Given material
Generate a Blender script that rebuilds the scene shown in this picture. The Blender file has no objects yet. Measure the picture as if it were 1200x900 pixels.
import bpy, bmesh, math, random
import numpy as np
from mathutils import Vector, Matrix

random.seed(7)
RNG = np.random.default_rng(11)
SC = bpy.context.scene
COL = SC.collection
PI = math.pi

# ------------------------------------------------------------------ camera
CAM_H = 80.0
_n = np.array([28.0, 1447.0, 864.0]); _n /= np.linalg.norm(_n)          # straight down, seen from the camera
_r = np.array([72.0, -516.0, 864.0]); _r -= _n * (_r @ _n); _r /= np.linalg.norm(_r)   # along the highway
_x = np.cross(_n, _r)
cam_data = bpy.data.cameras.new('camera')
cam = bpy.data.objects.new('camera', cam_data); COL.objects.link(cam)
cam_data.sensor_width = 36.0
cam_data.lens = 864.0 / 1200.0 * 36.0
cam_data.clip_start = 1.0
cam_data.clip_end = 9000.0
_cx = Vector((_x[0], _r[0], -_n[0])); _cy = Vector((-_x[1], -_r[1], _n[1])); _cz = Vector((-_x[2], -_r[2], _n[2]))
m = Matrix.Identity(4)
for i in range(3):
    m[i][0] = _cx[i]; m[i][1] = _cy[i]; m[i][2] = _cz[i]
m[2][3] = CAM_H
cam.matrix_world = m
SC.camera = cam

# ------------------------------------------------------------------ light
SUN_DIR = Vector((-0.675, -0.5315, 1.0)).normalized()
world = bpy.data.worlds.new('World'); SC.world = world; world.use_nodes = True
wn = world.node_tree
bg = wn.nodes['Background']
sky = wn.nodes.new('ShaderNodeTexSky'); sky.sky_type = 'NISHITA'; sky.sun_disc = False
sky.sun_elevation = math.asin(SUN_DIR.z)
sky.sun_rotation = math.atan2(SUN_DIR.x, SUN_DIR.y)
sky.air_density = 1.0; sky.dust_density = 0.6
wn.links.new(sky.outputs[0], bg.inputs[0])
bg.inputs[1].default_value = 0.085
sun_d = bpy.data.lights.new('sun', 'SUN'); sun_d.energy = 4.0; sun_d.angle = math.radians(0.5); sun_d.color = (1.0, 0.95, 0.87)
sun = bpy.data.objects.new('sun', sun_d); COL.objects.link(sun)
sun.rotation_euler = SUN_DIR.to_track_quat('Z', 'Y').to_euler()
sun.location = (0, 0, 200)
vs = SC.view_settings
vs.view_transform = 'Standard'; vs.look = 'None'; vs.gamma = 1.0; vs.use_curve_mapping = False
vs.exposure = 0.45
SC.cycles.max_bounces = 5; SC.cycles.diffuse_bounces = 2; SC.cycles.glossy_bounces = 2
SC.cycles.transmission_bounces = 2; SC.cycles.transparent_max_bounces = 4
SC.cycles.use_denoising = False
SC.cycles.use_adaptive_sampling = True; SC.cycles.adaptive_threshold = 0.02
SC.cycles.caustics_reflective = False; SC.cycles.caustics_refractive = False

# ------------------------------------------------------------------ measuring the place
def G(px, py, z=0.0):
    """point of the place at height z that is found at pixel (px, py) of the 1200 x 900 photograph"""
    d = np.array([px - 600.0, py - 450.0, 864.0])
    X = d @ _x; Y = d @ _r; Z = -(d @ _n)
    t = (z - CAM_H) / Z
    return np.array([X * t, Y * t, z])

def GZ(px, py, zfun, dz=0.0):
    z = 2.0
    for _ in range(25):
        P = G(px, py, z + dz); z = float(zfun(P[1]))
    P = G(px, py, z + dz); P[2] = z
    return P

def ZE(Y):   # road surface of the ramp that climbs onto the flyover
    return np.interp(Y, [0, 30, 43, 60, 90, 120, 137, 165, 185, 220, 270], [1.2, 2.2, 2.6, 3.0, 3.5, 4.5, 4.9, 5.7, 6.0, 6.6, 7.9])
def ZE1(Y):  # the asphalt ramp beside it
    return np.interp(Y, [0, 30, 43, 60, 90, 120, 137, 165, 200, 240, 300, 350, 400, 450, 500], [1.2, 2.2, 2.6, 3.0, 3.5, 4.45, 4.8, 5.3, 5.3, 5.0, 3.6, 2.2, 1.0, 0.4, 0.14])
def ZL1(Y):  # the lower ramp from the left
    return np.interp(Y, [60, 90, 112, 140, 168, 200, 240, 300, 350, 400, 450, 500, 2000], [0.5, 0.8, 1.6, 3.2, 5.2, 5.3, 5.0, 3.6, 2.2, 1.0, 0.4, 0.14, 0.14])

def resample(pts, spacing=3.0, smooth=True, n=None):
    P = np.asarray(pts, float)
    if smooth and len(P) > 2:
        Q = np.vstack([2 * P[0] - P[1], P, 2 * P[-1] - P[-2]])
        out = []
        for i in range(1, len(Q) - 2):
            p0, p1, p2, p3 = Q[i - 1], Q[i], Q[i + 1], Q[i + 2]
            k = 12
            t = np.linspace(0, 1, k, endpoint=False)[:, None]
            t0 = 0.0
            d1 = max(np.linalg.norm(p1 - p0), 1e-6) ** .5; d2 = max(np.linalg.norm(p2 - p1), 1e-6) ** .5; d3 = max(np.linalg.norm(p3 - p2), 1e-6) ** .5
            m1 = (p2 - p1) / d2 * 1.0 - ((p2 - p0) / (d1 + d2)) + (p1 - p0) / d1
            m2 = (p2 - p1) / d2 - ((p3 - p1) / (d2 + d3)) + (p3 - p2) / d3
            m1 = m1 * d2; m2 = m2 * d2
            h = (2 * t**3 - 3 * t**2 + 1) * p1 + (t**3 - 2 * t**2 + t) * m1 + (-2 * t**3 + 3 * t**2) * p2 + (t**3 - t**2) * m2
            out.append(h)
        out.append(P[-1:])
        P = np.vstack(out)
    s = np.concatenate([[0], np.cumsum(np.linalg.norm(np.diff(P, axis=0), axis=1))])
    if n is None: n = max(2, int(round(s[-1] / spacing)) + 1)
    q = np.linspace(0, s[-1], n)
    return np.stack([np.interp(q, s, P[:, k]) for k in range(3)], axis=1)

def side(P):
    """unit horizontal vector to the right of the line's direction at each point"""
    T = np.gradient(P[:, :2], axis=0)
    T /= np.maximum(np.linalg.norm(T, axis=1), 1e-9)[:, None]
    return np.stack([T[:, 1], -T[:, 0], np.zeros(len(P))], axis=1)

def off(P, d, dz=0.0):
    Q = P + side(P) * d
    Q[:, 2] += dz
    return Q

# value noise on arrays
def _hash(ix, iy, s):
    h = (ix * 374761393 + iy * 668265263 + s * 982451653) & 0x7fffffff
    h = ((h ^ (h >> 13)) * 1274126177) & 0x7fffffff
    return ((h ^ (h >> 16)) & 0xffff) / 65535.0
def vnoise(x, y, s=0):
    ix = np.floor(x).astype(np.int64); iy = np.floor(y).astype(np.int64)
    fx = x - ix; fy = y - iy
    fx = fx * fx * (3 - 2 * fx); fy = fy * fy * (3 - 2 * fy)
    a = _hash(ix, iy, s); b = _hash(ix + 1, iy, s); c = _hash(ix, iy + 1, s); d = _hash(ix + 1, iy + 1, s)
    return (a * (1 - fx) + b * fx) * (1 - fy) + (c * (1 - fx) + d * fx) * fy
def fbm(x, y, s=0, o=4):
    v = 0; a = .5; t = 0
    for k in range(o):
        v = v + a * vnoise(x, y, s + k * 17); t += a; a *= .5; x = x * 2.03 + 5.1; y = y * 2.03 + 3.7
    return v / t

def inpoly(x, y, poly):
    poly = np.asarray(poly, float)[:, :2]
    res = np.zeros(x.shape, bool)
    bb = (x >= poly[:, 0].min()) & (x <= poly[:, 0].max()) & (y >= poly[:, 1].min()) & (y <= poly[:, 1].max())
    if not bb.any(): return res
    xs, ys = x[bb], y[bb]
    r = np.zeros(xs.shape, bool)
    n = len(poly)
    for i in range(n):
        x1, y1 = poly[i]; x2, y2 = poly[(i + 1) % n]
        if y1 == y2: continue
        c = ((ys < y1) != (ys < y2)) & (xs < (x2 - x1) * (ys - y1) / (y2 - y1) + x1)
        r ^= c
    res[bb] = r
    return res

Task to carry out
Using the data above, restate word for word the lines from its opening line through the line that contains "from mathutils import Vector, Matrix", and no more.

Reply
Generate a Blender script that rebuilds the scene shown in this picture. The Blender file has no objects yet. Measure the picture as if it were 1200x900 pixels.
import bpy, bmesh, math, random
import numpy as np
from mathutils import Vector, Matrix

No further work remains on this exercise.